A recent report by the Intergovernmental Panel on Climate Change (IPCC) revealed the urgent need to implement immediate changes to limit global warming to 1.5°C instead of 2°C, as recommended in the Paris Agreement. This report also warns that the deadline will be 2030, since the consequences will be catastrophic and irreversible by then.

Bram Willems, President of CCA, explains: “The Centro de Competencias del Agua has the Agua-Andes program, whose objective is to understand the elements that guarantee water security from the peaks to the lower valleys. In this quest to develop knowledge, technology and solutions, we work on training talented people through research processes aimed at providing solutions to problems related to water management.” CCA runs an MBA program in Water Management, in partnership with the Universidad Peruana Cayetano Heredia.

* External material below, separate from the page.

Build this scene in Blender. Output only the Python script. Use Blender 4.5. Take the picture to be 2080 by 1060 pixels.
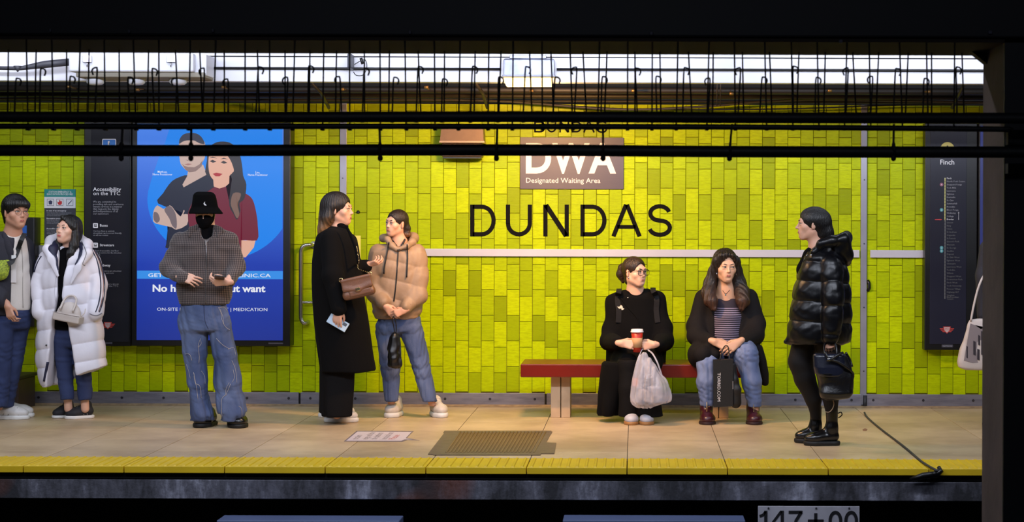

CCA subsidizes the research studies of undergraduate and graduate students, thanks to the funding it receives from a network of universities in Belgium, from USAID, the Lloyd’s Register Foundation-funded International Water Security Network, and the invaluable help of the UNSCH.

Along with Nazia, there are other students who are working to benefit populations that lack safe drinking water.

“I have to thank all the people who worked with me and who did not discriminate against my potential because I am a woman. They taught me what is taught to any student in the electromechanical workshop, such as the mold on the wheel, cut wires and cans, and treated me like a student without thinking at any time that a woman could not do it. Remember that a woman recently won the Nobel Prize for Physics for the first time. Therefore, I tell girls to study, since nobody can limit them.”

As her filmed interview with Andina finished, and the microphones were removed, Nazia recalled how many times she had to get the mud out of her black hair after each shower. “If I do not find help to create a treatment plant that works for the entire district of Santa Rosa, at least I will do it for my mother,” she promises.